Paulo Skaf, presidente da Fiesp

Qual o foco principal da campanha?
O foco é reduzir os juros na ponta e o spread bancário. A Selic caiu, mas acontece que os juros cobrados do consumidor e das empresas continuam sendo os maiores do mundo. O que os bancos cobram é um convite para ninguém consumir nem investir. É um convite para quebrar as famílias e as empresas.

Como reduzir os juros na ponta?
Não há uma única receita. Mas, com certeza, é preciso diminuir a concentração bancária. Não somos contra o lucro dos bancos, mas oligopólio não dá.

Qual o papel do Banco Central?
O Banco Central tem o papel de estimular a concorrência entre os bancos, atraindo mais instituições. Quando se tem pouca concorrência, o preço é alto. No caso, os juros.
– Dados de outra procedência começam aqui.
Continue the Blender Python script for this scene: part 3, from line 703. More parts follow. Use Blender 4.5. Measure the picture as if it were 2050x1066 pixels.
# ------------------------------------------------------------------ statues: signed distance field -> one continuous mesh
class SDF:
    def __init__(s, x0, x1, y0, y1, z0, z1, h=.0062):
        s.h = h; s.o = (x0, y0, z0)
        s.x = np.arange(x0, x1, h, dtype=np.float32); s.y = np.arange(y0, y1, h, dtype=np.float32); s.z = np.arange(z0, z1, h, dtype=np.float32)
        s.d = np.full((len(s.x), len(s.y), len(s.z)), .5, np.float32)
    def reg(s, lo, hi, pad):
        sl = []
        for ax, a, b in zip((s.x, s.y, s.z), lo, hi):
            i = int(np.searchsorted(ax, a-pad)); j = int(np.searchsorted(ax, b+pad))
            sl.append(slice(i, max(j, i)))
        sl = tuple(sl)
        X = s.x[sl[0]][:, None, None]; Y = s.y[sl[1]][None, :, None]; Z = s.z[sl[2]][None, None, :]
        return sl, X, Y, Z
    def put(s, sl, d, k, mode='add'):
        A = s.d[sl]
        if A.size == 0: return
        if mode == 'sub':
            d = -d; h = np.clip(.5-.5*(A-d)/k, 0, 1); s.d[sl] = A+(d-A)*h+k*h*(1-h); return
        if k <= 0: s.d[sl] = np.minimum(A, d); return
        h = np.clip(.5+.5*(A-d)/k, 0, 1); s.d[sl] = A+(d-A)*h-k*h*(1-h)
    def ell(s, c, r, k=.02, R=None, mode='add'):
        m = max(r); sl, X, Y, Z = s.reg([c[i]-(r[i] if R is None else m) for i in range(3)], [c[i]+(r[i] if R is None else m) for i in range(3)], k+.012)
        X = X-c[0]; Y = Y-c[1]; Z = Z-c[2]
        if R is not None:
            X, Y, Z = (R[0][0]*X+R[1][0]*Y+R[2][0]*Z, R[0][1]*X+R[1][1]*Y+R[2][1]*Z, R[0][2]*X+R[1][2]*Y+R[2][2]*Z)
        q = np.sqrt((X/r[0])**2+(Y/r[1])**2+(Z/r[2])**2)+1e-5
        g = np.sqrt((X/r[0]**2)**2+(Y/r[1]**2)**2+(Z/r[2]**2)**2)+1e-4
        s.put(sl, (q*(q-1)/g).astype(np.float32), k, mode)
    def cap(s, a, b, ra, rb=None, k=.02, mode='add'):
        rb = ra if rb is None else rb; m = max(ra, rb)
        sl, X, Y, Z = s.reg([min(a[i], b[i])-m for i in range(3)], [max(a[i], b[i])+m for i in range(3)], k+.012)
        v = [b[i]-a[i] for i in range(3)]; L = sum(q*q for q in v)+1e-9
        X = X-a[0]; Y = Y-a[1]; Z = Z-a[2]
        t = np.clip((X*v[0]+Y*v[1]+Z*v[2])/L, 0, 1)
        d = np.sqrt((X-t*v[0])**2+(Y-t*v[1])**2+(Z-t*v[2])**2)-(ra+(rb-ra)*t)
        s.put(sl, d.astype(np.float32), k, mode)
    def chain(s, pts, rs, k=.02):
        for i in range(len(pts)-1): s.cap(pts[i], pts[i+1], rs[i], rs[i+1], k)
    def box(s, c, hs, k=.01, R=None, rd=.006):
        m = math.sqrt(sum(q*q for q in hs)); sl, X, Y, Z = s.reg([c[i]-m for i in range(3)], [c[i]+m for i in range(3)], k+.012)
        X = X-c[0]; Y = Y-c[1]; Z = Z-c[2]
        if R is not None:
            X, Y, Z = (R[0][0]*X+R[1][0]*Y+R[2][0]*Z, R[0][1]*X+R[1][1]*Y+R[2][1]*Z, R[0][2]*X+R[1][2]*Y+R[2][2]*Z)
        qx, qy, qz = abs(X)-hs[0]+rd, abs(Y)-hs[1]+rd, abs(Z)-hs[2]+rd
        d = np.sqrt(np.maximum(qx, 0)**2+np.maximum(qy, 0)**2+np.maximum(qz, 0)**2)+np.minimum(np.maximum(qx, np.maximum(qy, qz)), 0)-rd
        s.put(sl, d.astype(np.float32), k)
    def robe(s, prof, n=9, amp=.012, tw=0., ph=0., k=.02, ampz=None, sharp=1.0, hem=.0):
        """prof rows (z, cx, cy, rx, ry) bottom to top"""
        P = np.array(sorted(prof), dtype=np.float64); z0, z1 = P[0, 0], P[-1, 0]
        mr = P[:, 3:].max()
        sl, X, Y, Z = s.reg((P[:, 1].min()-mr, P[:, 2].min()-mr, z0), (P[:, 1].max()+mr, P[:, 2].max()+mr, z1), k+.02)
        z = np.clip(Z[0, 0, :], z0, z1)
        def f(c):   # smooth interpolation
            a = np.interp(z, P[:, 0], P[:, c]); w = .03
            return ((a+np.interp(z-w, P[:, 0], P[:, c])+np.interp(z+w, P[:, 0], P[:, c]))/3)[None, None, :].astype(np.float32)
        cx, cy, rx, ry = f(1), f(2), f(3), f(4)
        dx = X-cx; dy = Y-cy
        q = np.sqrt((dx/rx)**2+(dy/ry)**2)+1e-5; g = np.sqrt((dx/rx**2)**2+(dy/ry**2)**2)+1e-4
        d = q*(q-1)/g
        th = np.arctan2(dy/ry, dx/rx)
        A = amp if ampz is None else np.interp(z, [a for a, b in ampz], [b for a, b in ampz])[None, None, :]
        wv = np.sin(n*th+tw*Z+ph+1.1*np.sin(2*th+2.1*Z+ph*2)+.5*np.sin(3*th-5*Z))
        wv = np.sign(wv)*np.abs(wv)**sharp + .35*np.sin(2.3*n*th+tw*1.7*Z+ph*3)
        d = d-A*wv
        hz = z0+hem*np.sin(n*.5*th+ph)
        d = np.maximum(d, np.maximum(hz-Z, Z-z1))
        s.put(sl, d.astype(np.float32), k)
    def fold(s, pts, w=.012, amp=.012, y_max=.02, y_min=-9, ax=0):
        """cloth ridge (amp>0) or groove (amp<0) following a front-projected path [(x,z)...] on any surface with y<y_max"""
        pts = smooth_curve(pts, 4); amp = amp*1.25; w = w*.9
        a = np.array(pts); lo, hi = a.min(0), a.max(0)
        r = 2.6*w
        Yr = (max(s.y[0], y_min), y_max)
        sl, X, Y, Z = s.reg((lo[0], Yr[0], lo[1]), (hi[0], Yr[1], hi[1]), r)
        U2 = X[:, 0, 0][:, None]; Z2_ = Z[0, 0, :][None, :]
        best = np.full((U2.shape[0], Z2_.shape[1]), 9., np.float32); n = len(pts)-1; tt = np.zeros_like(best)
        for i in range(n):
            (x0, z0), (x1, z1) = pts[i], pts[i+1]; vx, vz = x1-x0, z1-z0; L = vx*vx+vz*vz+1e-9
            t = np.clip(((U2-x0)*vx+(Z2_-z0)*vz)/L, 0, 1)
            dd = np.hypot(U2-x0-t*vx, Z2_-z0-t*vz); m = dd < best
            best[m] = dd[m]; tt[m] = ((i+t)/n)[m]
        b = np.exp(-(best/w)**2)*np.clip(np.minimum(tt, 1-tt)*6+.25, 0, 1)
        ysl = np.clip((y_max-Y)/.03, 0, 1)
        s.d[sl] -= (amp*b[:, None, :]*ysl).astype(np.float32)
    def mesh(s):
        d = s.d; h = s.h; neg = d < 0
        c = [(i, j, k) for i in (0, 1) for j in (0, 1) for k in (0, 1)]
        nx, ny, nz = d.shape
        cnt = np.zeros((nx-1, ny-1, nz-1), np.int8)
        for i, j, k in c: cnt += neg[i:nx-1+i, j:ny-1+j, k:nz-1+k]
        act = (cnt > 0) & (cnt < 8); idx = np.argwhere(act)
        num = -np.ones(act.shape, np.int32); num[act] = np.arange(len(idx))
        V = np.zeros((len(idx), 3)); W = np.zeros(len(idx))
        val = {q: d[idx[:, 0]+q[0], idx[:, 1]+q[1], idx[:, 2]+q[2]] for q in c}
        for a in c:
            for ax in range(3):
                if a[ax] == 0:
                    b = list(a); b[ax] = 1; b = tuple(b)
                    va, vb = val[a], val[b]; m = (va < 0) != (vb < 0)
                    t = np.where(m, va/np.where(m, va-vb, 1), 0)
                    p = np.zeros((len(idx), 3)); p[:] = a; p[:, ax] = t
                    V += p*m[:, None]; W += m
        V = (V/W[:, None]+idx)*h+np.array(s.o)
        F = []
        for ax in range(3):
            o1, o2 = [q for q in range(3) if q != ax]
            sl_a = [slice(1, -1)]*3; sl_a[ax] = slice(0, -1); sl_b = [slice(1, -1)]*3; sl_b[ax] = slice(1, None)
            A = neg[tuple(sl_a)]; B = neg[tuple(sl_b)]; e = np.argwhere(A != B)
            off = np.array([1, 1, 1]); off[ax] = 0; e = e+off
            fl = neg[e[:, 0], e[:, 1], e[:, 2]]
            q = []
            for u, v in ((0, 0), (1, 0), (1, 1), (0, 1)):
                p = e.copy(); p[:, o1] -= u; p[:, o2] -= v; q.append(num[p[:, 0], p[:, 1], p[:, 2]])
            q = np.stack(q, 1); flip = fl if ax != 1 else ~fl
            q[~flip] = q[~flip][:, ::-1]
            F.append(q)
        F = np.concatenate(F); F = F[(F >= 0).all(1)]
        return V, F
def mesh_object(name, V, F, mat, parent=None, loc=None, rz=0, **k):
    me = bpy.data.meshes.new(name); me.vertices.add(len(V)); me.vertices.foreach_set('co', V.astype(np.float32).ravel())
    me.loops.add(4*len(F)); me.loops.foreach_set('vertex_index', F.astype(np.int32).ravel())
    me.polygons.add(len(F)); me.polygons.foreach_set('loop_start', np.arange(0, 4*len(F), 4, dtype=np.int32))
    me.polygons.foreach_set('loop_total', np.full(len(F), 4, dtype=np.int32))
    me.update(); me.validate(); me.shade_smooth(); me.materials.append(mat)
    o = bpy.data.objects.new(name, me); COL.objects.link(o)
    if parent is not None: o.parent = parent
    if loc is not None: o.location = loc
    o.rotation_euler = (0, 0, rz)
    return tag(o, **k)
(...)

Por que não temos mais bancos estrangeiros operando no Brasil?
Deve ter barreira, deve haver dificuldade. Com o tamanho do lucro dos bancos no Brasil, os estrangeiros não iriam querer vir pra cá? É difícil quebrar um oligopólio. E mais: por que os bancos brasileiros não vão disputar mercado nos Estados Unidos? Porque lá o lucro é bem menor. Eles preferem ficar lucrando aqui.

A inadimplência alta justifica a cobrança de juros altos?
Claro que não. É o contrário. A inadimplência cresce porque os juros são absurdos. O pato foi um sucesso contra o aumento de impostos. Espero que o sapo vire o símbolo da indignação das pessoas em relação aos juros altos.